■ DO THIS: Report only the number of lines in this material that include the string "scene".

■ SOURCE EXCERPT:
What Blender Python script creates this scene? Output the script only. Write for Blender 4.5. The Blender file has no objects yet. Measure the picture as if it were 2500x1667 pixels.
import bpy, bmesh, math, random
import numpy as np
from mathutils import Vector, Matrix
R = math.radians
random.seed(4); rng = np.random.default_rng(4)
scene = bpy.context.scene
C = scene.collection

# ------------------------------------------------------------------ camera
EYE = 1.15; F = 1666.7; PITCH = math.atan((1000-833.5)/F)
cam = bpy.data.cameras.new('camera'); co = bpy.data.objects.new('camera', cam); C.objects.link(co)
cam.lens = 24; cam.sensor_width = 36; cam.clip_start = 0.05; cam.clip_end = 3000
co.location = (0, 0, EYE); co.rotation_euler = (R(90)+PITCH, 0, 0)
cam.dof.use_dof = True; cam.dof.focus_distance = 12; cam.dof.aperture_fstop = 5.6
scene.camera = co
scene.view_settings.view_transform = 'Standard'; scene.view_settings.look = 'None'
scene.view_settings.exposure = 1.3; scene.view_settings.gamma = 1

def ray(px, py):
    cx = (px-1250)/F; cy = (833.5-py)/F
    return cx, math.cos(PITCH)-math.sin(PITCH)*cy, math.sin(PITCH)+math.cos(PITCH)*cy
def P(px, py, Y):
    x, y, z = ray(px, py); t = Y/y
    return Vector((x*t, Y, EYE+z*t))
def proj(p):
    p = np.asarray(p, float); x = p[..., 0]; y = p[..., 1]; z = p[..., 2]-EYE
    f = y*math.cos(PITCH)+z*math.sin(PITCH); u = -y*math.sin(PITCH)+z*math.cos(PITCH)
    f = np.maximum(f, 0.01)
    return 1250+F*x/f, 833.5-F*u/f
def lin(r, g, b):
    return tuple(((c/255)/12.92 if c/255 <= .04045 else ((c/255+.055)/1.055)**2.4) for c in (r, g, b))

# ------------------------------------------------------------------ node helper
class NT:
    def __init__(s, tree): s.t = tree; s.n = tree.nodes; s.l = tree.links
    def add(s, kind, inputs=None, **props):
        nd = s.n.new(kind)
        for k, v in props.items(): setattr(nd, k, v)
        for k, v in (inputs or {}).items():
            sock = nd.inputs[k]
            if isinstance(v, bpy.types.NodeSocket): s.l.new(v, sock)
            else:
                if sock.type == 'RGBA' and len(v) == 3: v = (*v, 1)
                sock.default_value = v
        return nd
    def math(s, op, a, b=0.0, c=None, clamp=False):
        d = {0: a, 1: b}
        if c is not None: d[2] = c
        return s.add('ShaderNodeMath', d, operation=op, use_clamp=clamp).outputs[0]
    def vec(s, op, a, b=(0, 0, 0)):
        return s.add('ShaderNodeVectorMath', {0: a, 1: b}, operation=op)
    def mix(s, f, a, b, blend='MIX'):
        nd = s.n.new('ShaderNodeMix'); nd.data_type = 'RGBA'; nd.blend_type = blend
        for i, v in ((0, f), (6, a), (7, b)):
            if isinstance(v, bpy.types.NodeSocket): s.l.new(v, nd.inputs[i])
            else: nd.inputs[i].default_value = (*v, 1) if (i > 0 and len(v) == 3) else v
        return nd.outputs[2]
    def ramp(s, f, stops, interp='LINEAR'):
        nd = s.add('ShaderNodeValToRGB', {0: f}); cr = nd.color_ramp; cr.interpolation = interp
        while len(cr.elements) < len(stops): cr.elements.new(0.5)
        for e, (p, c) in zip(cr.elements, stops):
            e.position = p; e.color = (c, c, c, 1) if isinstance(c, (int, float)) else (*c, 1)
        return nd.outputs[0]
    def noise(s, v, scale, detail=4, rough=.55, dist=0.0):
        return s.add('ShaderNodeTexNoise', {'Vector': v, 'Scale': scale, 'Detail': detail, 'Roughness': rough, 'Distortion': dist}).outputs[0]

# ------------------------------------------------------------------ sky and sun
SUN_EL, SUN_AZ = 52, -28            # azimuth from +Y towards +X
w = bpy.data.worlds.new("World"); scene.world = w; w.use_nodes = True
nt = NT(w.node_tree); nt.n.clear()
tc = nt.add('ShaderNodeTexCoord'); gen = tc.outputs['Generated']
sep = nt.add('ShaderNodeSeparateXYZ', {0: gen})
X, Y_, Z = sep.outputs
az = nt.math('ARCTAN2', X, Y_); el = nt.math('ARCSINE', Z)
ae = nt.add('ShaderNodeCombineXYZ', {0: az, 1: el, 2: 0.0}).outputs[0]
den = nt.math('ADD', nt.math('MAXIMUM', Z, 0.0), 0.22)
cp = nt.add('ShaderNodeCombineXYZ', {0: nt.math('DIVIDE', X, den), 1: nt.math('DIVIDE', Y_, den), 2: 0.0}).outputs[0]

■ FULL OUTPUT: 7